INFORMATION PROVIDED ::
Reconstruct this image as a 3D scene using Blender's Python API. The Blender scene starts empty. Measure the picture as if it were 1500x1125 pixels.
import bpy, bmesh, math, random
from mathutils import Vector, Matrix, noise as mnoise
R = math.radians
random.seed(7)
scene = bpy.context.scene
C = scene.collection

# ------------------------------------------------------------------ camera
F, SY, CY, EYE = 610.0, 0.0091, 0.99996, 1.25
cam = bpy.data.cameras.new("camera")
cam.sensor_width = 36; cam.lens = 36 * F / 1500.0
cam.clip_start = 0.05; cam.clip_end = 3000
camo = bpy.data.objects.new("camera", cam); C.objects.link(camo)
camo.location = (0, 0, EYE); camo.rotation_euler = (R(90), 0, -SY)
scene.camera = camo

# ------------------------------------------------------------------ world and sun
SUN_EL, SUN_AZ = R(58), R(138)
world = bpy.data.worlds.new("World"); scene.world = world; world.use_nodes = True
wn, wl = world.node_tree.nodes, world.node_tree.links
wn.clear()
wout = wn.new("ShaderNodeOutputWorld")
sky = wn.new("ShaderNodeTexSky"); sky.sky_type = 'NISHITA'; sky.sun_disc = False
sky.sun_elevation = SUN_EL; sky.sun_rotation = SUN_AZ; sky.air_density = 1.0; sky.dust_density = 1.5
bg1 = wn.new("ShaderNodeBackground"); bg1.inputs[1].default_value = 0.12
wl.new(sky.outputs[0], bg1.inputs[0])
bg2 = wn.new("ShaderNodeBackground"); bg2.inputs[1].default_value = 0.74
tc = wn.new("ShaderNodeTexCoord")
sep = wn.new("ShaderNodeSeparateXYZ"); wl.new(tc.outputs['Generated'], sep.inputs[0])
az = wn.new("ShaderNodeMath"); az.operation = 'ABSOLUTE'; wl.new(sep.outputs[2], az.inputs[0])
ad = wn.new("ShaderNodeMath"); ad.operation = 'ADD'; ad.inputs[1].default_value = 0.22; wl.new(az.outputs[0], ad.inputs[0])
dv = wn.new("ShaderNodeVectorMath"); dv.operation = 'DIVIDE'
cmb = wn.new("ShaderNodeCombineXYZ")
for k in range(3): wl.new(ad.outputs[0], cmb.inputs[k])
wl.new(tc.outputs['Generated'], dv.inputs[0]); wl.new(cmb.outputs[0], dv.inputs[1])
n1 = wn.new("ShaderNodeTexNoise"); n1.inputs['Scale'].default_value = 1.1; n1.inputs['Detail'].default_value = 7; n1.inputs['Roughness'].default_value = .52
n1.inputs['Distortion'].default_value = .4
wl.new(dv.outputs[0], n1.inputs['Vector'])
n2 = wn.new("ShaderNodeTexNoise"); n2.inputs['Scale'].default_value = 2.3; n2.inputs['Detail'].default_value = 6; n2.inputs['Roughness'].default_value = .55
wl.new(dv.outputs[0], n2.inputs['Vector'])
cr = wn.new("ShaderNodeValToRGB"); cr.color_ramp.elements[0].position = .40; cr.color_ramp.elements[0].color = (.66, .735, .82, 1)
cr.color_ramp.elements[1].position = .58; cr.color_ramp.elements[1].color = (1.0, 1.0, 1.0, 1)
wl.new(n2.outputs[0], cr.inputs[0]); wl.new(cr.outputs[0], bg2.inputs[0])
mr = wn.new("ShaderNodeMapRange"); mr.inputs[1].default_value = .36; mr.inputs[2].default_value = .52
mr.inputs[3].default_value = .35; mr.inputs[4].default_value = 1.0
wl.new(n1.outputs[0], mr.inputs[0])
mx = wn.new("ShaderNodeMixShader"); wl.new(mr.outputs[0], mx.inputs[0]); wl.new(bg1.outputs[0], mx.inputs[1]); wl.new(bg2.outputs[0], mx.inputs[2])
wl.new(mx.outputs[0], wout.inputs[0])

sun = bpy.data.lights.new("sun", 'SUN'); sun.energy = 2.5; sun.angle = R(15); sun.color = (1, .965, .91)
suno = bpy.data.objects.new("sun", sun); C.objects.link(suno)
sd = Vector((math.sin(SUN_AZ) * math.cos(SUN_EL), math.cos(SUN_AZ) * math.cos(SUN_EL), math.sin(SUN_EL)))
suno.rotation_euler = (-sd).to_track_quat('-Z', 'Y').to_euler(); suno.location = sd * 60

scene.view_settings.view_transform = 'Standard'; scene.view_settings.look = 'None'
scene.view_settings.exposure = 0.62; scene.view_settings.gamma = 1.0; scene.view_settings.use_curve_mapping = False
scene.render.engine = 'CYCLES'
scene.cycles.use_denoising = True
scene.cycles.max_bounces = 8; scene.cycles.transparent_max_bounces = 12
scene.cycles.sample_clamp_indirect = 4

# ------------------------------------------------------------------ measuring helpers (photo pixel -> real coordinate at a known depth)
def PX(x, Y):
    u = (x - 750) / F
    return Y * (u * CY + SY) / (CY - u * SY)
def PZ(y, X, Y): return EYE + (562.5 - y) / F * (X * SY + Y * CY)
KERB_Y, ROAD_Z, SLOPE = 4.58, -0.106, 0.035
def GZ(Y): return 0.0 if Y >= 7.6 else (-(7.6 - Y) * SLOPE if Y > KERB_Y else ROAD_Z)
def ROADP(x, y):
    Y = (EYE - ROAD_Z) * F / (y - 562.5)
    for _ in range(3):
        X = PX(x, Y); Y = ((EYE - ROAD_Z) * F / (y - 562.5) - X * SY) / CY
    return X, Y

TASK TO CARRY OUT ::
What are the exact lines from the beginning of the material through the line containing "scene.camera = camo"? Write out those lines alone.

SOLUTION FOR THIS PROBLEM ::
Reconstruct this image as a 3D scene using Blender's Python API. The Blender scene starts empty. Measure the picture as if it were 1500x1125 pixels.
import bpy, bmesh, math, random
from mathutils import Vector, Matrix, noise as mnoise
R = math.radians
random.seed(7)
scene = bpy.context.scene
C = scene.collection

# ------------------------------------------------------------------ camera
F, SY, CY, EYE = 610.0, 0.0091, 0.99996, 1.25
cam = bpy.data.cameras.new("camera")
cam.sensor_width = 36; cam.lens = 36 * F / 1500.0
cam.clip_start = 0.05; cam.clip_end = 3000
camo = bpy.data.objects.new("camera", cam); C.objects.link(camo)
camo.location = (0, 0, EYE); camo.rotation_euler = (R(90), 0, -SY)
scene.camera = camo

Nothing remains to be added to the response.